Lewat tokoh Prabu Citrarata, Sujiwo Tejo menguatkan pandangan bahwa laki-laki memiliki ‘hak istimewa’ untuk memiliki beberapa wanita sekaligus. Laki-laki sah-sah saja dikerubungi banyak wanita tanpa perlu mempertimbangkan perasaan wanita tiap-tiap satuannya. Laki-laki kan superior, bukankah begitu? Nyatanya, dalam narasi lain, Sujiwo Tejo justru menunjukkan kesetiaan seorang lelaki bernama Rahwana pada seorang gadis. Berikut kutipannya,
“Tapi, bukan Rahwana kalau tak teguh pendiriannya. Rahwana tak tergoda untuk memburu perempuan Yunani yang ke Afrika hendak belajar sastra Mesir kuno itu. Baginya Dewi Sri di dalam Sukasalya lebih menjanjikan ketimbang Cleopatra.”
Bukti/trace kesetiaan Rahwana pada seorang wanita kian dikuatkan dengan penolakannya terhadap Cleopatra, sebab lebih teguh mengekar Dewi Sri yang menitis dalam tubuh Dewi Sukasalya.
Berdasarkan paparan oposisi biner yang sekaligus ‘perusakan’ konstruksi oposisi biner tersebut, ditemukan sebuah penafsiran atau pemaknaan baru tentang superioritas pria—yang tidak harus diikuti dan diamini—bahwa stigma tentang kuasa pria atas wanita tidak selalu benar. Karya sastra sebagai refleksi kondisi sosial dan budaya masyarakat, ingin menunjukkan bahwa laki-laki tidak selau merasa superior, bahkan laki-laki justru merasa tertekan dengan superioritas itu sendiri.
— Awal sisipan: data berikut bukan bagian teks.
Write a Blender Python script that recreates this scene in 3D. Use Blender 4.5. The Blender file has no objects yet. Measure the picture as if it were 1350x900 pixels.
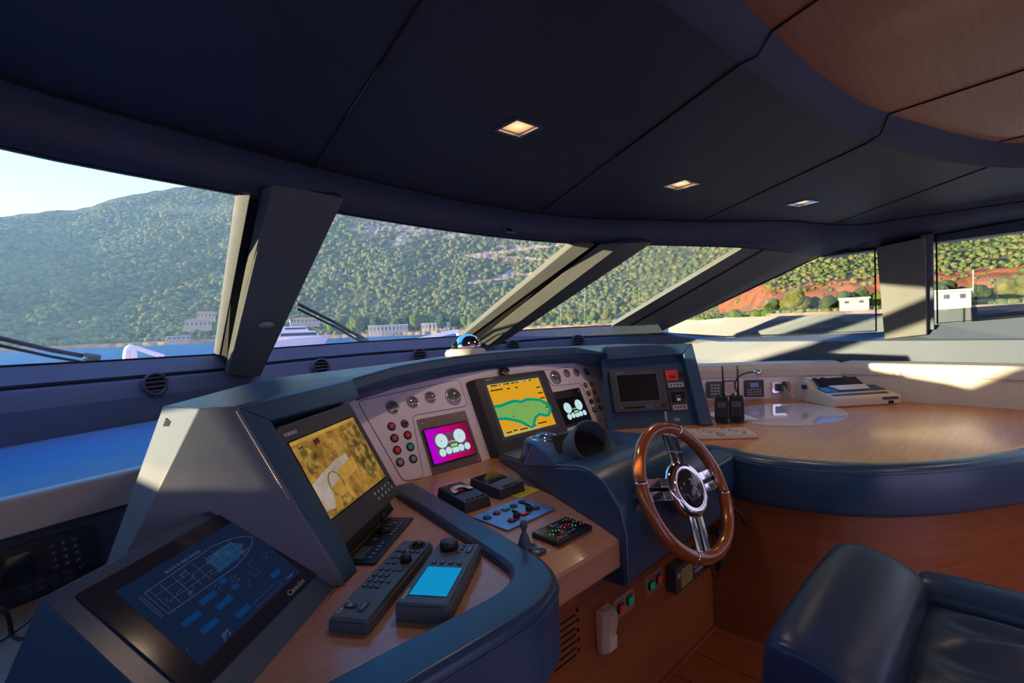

Bahkan kecurigaan yang ‘paling buruk’ adalah bagaimana jika sebenarnya lelaki tak pernah mau disebut superior? Agaknya gagasan dari Virginia Wolf dalam A Room of One’s Own dapat dijadikan materi renungan yang menarik bahwa menjadi laki-laki atau perempuan yang ‘utuh’ adalah sebuah kesalahan fatal dalam kehidupan. Seseorang pria harus menjadi laki-laki yang keperempuanan, sedangkan seorang wanita harus menjadi perempuan yang kelaki-lakian. Artinya, laki-laki perlu memiliki sisi feminin dalam beberapa kasus dan perempuan juga perlu memiliki sisi maskulin dalam situasi tertentu. Satu-satunya hal yang harus dihindari adalah mengaku superior dan menuduh oposisinya inferior. Sesederhana itu.